Data provided:
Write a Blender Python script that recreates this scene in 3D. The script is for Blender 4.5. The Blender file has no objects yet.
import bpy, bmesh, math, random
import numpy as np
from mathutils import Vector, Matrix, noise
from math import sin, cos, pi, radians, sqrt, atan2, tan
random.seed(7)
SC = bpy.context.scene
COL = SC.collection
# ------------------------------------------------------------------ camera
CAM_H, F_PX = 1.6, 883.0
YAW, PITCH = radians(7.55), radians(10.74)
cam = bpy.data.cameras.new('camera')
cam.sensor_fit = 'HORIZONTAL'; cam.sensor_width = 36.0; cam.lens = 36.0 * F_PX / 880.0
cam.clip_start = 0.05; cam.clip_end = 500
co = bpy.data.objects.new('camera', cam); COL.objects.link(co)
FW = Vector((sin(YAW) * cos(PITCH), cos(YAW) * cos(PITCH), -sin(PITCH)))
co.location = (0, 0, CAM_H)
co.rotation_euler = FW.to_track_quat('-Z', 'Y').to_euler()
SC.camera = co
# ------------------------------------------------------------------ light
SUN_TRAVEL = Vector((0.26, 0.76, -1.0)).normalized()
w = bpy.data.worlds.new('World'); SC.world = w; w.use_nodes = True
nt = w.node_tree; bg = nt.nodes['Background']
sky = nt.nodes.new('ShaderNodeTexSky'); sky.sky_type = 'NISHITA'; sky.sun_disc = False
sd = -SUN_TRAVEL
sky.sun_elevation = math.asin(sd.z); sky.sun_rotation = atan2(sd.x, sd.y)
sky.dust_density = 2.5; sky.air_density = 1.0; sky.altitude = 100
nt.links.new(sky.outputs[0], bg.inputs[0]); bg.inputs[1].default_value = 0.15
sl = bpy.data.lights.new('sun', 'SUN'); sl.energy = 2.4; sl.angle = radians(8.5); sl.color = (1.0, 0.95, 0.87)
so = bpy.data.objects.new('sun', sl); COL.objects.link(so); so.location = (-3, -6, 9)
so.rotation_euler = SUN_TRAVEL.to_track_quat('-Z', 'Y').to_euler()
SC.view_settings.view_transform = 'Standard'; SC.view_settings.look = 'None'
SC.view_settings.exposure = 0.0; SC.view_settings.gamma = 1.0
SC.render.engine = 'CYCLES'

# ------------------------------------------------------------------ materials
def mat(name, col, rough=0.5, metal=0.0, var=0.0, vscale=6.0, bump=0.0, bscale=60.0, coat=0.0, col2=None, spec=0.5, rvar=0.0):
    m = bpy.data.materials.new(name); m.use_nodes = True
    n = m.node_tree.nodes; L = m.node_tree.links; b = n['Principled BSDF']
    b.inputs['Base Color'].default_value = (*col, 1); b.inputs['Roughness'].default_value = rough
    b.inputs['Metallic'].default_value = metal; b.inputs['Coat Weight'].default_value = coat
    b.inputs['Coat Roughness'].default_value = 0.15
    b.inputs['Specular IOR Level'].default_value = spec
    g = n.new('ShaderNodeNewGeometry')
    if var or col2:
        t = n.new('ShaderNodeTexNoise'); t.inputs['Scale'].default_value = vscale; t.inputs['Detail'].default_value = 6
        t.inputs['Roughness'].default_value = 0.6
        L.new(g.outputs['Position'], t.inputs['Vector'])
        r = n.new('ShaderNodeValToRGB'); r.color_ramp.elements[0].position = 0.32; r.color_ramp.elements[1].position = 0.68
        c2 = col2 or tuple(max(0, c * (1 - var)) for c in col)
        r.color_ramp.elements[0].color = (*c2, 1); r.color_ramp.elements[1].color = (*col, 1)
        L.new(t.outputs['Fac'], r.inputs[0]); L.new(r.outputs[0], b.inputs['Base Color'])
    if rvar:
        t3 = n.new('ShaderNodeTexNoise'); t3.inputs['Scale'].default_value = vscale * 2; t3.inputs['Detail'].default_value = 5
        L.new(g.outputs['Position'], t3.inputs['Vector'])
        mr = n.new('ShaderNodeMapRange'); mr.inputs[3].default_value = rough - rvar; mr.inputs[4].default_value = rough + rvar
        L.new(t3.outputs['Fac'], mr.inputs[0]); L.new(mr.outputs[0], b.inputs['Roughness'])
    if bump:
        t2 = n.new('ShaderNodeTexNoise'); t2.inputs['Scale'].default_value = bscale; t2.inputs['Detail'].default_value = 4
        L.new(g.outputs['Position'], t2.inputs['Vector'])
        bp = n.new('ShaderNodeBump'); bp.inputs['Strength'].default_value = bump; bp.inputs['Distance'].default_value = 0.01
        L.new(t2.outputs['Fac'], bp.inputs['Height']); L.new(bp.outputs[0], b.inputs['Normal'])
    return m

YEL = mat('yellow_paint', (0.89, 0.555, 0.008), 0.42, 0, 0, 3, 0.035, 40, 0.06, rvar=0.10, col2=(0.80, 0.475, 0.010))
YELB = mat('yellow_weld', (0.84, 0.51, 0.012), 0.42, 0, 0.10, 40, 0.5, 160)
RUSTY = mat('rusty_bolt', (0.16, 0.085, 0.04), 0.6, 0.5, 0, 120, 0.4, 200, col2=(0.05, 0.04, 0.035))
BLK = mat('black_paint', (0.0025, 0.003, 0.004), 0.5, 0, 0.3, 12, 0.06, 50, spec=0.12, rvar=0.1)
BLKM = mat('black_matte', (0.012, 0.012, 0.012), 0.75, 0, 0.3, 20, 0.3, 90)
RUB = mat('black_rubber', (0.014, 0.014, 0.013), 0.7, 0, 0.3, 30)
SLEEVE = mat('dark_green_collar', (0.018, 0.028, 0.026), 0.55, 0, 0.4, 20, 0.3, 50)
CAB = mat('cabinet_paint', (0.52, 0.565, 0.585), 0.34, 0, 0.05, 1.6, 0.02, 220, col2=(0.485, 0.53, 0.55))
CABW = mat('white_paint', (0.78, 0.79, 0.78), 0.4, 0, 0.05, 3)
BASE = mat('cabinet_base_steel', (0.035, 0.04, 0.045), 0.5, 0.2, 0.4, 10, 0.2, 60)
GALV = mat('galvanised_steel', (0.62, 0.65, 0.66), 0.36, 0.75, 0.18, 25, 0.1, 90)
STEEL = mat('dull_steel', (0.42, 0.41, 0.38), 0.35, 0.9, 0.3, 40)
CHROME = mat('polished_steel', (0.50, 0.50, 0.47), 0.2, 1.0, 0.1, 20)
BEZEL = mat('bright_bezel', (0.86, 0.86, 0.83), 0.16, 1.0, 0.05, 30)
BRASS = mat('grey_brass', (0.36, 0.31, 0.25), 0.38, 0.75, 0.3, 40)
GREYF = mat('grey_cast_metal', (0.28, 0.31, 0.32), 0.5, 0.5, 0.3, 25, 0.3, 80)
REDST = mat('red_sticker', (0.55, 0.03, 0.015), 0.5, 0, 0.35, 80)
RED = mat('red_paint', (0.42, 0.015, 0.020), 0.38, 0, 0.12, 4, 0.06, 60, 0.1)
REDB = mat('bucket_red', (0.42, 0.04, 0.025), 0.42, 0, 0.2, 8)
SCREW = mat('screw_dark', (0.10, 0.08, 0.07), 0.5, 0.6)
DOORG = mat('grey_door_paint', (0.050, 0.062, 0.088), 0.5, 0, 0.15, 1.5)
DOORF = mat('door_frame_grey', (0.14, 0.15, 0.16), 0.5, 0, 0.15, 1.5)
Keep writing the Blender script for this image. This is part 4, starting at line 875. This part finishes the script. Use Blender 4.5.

Directions for this task: Print the material above once more, exactly.

Written response:
Write a Blender Python script that recreates this scene in 3D. The script is for Blender 4.5. The Blender file has no objects yet.
import bpy, bmesh, math, random
import numpy as np
from mathutils import Vector, Matrix, noise
from math import sin, cos, pi, radians, sqrt, atan2, tan
random.seed(7)
SC = bpy.context.scene
COL = SC.collection
# ------------------------------------------------------------------ camera
CAM_H, F_PX = 1.6, 883.0
YAW, PITCH = radians(7.55), radians(10.74)
cam = bpy.data.cameras.new('camera')
cam.sensor_fit = 'HORIZONTAL'; cam.sensor_width = 36.0; cam.lens = 36.0 * F_PX / 880.0
cam.clip_start = 0.05; cam.clip_end = 500
co = bpy.data.objects.new('camera', cam); COL.objects.link(co)
FW = Vector((sin(YAW) * cos(PITCH), cos(YAW) * cos(PITCH), -sin(PITCH)))
co.location = (0, 0, CAM_H)
co.rotation_euler = FW.to_track_quat('-Z', 'Y').to_euler()
SC.camera = co
# ------------------------------------------------------------------ light
SUN_TRAVEL = Vector((0.26, 0.76, -1.0)).normalized()
w = bpy.data.worlds.new('World'); SC.world = w; w.use_nodes = True
nt = w.node_tree; bg = nt.nodes['Background']
sky = nt.nodes.new('ShaderNodeTexSky'); sky.sky_type = 'NISHITA'; sky.sun_disc = False
sd = -SUN_TRAVEL
sky.sun_elevation = math.asin(sd.z); sky.sun_rotation = atan2(sd.x, sd.y)
sky.dust_density = 2.5; sky.air_density = 1.0; sky.altitude = 100
nt.links.new(sky.outputs[0], bg.inputs[0]); bg.inputs[1].default_value = 0.15
sl = bpy.data.lights.new('sun', 'SUN'); sl.energy = 2.4; sl.angle = radians(8.5); sl.color = (1.0, 0.95, 0.87)
so = bpy.data.objects.new('sun', sl); COL.objects.link(so); so.location = (-3, -6, 9)
so.rotation_euler = SUN_TRAVEL.to_track_quat('-Z', 'Y').to_euler()
SC.view_settings.view_transform = 'Standard'; SC.view_settings.look = 'None'
SC.view_settings.exposure = 0.0; SC.view_settings.gamma = 1.0
SC.render.engine = 'CYCLES'

# ------------------------------------------------------------------ materials
def mat(name, col, rough=0.5, metal=0.0, var=0.0, vscale=6.0, bump=0.0, bscale=60.0, coat=0.0, col2=None, spec=0.5, rvar=0.0):
    m = bpy.data.materials.new(name); m.use_nodes = True
    n = m.node_tree.nodes; L = m.node_tree.links; b = n['Principled BSDF']
    b.inputs['Base Color'].default_value = (*col, 1); b.inputs['Roughness'].default_value = rough
    b.inputs['Metallic'].default_value = metal; b.inputs['Coat Weight'].default_value = coat
    b.inputs['Coat Roughness'].default_value = 0.15
    b.inputs['Specular IOR Level'].default_value = spec
    g = n.new('ShaderNodeNewGeometry')
    if var or col2:
        t = n.new('ShaderNodeTexNoise'); t.inputs['Scale'].default_value = vscale; t.inputs['Detail'].default_value = 6
        t.inputs['Roughness'].default_value = 0.6
        L.new(g.outputs['Position'], t.inputs['Vector'])
        r = n.new('ShaderNodeValToRGB'); r.color_ramp.elements[0].position = 0.32; r.color_ramp.elements[1].position = 0.68
        c2 = col2 or tuple(max(0, c * (1 - var)) for c in col)
        r.color_ramp.elements[0].color = (*c2, 1); r.color_ramp.elements[1].color = (*col, 1)
        L.new(t.outputs['Fac'], r.inputs[0]); L.new(r.outputs[0], b.inputs['Base Color'])
    if rvar:
        t3 = n.new('ShaderNodeTexNoise'); t3.inputs['Scale'].default_value = vscale * 2; t3.inputs['Detail'].default_value = 5
        L.new(g.outputs['Position'], t3.inputs['Vector'])
        mr = n.new('ShaderNodeMapRange'); mr.inputs[3].default_value = rough - rvar; mr.inputs[4].default_value = rough + rvar
        L.new(t3.outputs['Fac'], mr.inputs[0]); L.new(mr.outputs[0], b.inputs['Roughness'])
    if bump:
        t2 = n.new('ShaderNodeTexNoise'); t2.inputs['Scale'].default_value = bscale; t2.inputs['Detail'].default_value = 4
        L.new(g.outputs['Position'], t2.inputs['Vector'])
        bp = n.new('ShaderNodeBump'); bp.inputs['Strength'].default_value = bump; bp.inputs['Distance'].default_value = 0.01
        L.new(t2.outputs['Fac'], bp.inputs['Height']); L.new(bp.outputs[0], b.inputs['Normal'])
    return m

YEL = mat('yellow_paint', (0.89, 0.555, 0.008), 0.42, 0, 0, 3, 0.035, 40, 0.06, rvar=0.10, col2=(0.80, 0.475, 0.010))
YELB = mat('yellow_weld', (0.84, 0.51, 0.012), 0.42, 0, 0.10, 40, 0.5, 160)
RUSTY = mat('rusty_bolt', (0.16, 0.085, 0.04), 0.6, 0.5, 0, 120, 0.4, 200, col2=(0.05, 0.04, 0.035))
BLK = mat('black_paint', (0.0025, 0.003, 0.004), 0.5, 0, 0.3, 12, 0.06, 50, spec=0.12, rvar=0.1)
BLKM = mat('black_matte', (0.012, 0.012, 0.012), 0.75, 0, 0.3, 20, 0.3, 90)
RUB = mat('black_rubber', (0.014, 0.014, 0.013), 0.7, 0, 0.3, 30)
SLEEVE = mat('dark_green_collar', (0.018, 0.028, 0.026), 0.55, 0, 0.4, 20, 0.3, 50)
CAB = mat('cabinet_paint', (0.52, 0.565, 0.585), 0.34, 0, 0.05, 1.6, 0.02, 220, col2=(0.485, 0.53, 0.55))
CABW = mat('white_paint', (0.78, 0.79, 0.78), 0.4, 0, 0.05, 3)
BASE = mat('cabinet_base_steel', (0.035, 0.04, 0.045), 0.5, 0.2, 0.4, 10, 0.2, 60)
GALV = mat('galvanised_steel', (0.62, 0.65, 0.66), 0.36, 0.75, 0.18, 25, 0.1, 90)
STEEL = mat('dull_steel', (0.42, 0.41, 0.38), 0.35, 0.9, 0.3, 40)
CHROME = mat('polished_steel', (0.50, 0.50, 0.47), 0.2, 1.0, 0.1, 20)
BEZEL = mat('bright_bezel', (0.86, 0.86, 0.83), 0.16, 1.0, 0.05, 30)
BRASS = mat('grey_brass', (0.36, 0.31, 0.25), 0.38, 0.75, 0.3, 40)
GREYF = mat('grey_cast_metal', (0.28, 0.31, 0.32), 0.5, 0.5, 0.3, 25, 0.3, 80)
REDST = mat('red_sticker', (0.55, 0.03, 0.015), 0.5, 0, 0.35, 80)
RED = mat('red_paint', (0.42, 0.015, 0.020), 0.38, 0, 0.12, 4, 0.06, 60, 0.1)
REDB = mat('bucket_red', (0.42, 0.04, 0.025), 0.42, 0, 0.2, 8)
SCREW = mat('screw_dark', (0.10, 0.08, 0.07), 0.5, 0.6)
DOORG = mat('grey_door_paint', (0.050, 0.062, 0.088), 0.5, 0, 0.15, 1.5)
DOORF = mat('door_frame_grey', (0.14, 0.15, 0.16), 0.5, 0, 0.15, 1.5)
Keep writing the Blender script for this image. This is part 4, starting at line 875. This part finishes the script. Use Blender 4.5.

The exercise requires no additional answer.